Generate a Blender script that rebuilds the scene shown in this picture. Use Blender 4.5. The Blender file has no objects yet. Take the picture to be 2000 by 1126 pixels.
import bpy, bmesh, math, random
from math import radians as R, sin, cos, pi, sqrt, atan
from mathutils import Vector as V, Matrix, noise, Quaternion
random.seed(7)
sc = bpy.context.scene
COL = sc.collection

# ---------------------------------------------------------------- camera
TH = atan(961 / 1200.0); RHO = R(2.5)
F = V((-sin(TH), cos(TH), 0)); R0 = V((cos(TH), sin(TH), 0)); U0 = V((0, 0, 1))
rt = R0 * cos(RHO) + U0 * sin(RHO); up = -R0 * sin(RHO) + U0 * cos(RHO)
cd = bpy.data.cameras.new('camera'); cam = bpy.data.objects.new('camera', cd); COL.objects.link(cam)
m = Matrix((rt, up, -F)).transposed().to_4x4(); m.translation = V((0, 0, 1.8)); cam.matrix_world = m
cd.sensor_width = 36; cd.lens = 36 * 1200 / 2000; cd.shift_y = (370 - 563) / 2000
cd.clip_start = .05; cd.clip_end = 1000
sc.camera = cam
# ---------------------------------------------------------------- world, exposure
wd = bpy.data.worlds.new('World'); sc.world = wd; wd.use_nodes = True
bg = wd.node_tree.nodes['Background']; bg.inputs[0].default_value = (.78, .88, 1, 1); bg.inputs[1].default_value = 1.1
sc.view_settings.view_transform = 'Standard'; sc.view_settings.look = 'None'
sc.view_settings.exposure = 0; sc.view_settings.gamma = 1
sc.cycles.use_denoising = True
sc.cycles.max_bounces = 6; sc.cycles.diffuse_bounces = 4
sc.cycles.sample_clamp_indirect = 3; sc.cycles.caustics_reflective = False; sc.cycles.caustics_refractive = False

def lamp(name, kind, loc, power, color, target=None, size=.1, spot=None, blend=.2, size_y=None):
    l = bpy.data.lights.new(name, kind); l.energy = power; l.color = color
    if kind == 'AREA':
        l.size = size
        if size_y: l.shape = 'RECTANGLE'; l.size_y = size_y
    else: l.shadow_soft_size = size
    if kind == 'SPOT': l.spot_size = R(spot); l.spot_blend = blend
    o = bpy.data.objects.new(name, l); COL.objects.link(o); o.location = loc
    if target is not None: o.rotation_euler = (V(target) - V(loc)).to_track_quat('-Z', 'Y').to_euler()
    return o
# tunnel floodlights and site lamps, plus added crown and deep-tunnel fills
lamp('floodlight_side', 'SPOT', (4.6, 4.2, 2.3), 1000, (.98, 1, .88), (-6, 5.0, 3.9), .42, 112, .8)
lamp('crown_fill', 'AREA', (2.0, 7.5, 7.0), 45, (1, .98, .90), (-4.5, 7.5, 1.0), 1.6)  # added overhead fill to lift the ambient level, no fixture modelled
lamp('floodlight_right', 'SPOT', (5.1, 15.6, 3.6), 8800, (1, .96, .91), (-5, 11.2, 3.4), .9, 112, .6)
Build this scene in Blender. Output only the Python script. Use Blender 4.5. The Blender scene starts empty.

__________

WHAT THIS TASK INVOLVES
Please return every line from the first one in the records above down to the line containing "COL = sc.collection", including both, exactly as written and nothing more.

SOLUTION TO THE EXERCISE
Generate a Blender script that rebuilds the scene shown in this picture. Use Blender 4.5. The Blender file has no objects yet. Take the picture to be 2000 by 1126 pixels.
import bpy, bmesh, math, random
from math import radians as R, sin, cos, pi, sqrt, atan
from mathutils import Vector as V, Matrix, noise, Quaternion
random.seed(7)
sc = bpy.context.scene
COL = sc.collection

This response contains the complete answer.